### WHAT THE TASK REQUIRES
Output, with no changes, the span of lines that opens with the line containing "cabinet('dark box low" and closes with the last line.

### SOURCE MATERIAL
********************

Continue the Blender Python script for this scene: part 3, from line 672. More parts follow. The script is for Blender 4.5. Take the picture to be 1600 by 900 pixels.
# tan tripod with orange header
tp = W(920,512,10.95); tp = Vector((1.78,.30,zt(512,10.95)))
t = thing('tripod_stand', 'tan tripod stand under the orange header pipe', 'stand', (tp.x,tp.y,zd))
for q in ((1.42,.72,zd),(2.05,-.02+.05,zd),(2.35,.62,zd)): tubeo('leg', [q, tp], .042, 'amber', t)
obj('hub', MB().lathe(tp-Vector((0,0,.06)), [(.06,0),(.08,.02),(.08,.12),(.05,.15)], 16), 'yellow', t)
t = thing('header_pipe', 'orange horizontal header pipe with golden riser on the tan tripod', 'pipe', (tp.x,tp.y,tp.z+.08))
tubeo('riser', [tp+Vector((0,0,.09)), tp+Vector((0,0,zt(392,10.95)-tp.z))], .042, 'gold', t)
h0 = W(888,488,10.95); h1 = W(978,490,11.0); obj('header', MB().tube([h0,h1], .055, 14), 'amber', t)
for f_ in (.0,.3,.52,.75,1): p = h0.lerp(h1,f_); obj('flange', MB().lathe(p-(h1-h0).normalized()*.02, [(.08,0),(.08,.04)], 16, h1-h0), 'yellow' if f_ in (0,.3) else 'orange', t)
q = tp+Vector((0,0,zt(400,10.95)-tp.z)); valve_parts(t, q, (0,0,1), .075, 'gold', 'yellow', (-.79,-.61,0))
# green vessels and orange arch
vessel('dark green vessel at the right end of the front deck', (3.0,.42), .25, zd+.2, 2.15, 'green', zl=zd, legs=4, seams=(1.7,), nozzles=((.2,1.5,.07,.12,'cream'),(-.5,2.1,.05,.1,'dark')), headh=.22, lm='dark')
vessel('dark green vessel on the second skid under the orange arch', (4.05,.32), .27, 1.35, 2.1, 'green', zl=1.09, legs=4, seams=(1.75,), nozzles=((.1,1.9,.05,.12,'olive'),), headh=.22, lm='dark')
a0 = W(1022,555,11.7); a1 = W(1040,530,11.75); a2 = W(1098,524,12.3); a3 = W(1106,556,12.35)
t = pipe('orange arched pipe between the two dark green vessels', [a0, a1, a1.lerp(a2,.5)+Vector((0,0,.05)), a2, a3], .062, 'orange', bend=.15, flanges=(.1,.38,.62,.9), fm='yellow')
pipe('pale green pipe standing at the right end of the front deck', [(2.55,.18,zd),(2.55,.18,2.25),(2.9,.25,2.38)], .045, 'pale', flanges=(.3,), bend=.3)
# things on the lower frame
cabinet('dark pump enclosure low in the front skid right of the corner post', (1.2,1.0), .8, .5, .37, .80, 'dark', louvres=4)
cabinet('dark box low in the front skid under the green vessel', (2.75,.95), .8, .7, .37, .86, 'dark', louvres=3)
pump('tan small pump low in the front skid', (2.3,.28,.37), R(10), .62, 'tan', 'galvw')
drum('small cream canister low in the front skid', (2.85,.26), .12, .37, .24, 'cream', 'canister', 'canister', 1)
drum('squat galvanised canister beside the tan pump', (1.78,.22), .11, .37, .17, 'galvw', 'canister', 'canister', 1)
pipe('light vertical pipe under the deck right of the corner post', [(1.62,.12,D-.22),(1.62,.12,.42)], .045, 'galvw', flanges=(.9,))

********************

### COMPLETED EXERCISE
cabinet('dark box low in the front skid under the green vessel', (2.75,.95), .8, .7, .37, .86, 'dark', louvres=3)
pump('tan small pump low in the front skid', (2.3,.28,.37), R(10), .62, 'tan', 'galvw')
drum('small cream canister low in the front skid', (2.85,.26), .12, .37, .24, 'cream', 'canister', 'canister', 1)
drum('squat galvanised canister beside the tan pump', (1.78,.22), .11, .37, .17, 'galvw', 'canister', 'canister', 1)
pipe('light vertical pipe under the deck right of the corner post', [(1.62,.12,D-.22),(1.62,.12,.42)], .045, 'galvw', flanges=(.9,))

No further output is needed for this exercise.